We have here a very stylized scourging with none of the blood that we would have imagined. Maybe the scourging is about to begin. Scourging, crowning with thorns, carrying the cross are all part of one narrative and it can be problematic taking them apart. I have seen writers say that the scourging was in reparation for all the sexual sins that would be committed. For me that paints an unappealing view of God: scourging for the sexual sins, crown of thorn of all the murders, etc. This posits a God who wants payment for humanity’s fall from grace. God’s anger, in Anselm’s view, needs to be satisfied.
I see this differently. The Crucifixion is God’s act of profound love. The Crucifixion is Jesus making all of humanity right with God. Paul tells us repeatedly that the death of Jesus saved us according to the scriptures. Scripturally, sin is stepping out of relationship with God. While the moral code is part of that, it is not the driving force. The passion of Jesus, from the garden to his final word is about putting all of creation into right relationship with God. What Jesus does in the Crucifixion is take on himself all the sin of the world and transform it.

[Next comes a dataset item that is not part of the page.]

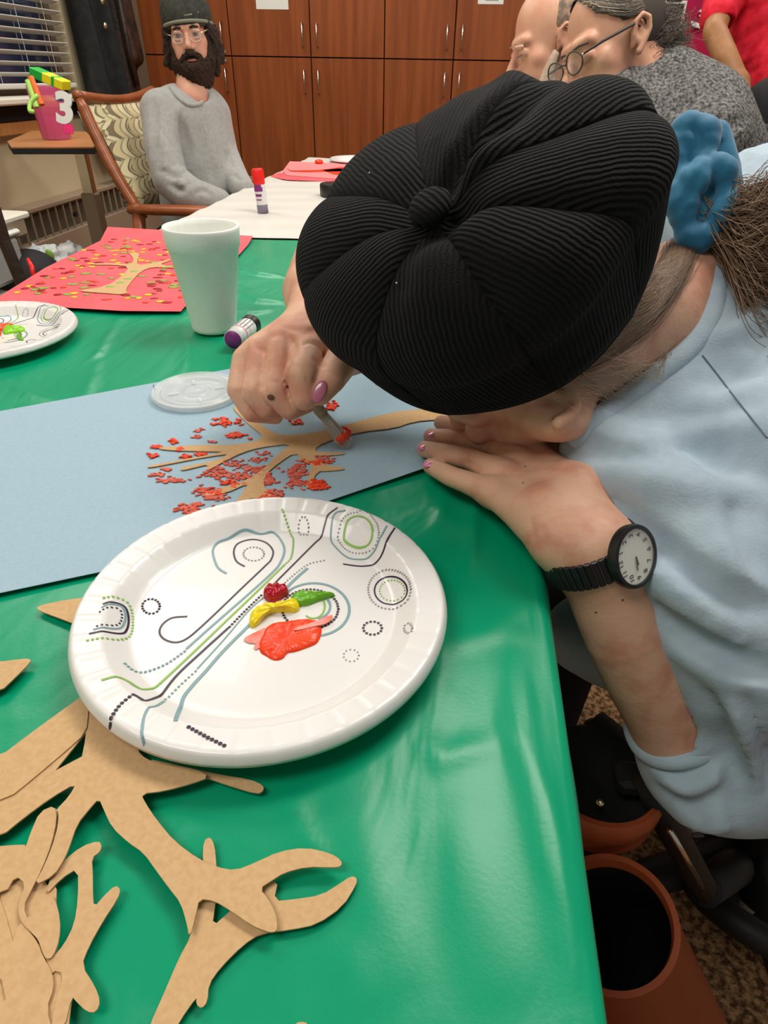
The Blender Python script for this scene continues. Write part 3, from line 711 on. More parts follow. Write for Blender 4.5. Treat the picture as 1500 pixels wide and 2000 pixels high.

Jesus takes the hatred and turns it into unconditional love, the loneliness and rejection into acceptance and community, the pain into joy. The death of Jesus makes the relationship between God and humanity whole again. What happened in the Garden of Eden when humanity stepped away from God being the center of everything is put back into place. God is again the center of all creation. Because of that we are saved and because God is at the center there is a way we need to be in the world, with each other and with all of creation. Because of the death of Jesus humanity, creation, will never be separated from the love of God again.
So, while it may be helpful for us personally to focus on separate parts of the passion, those who pray the rosary do it all the time, it is the totality of Jesus’s self-giving that we need to never forget. Do I understand that the death of Jesus, no matter what I do, has put me in right relationship with God? What does that mean for me? What does it mean for the kind of person I am, will be?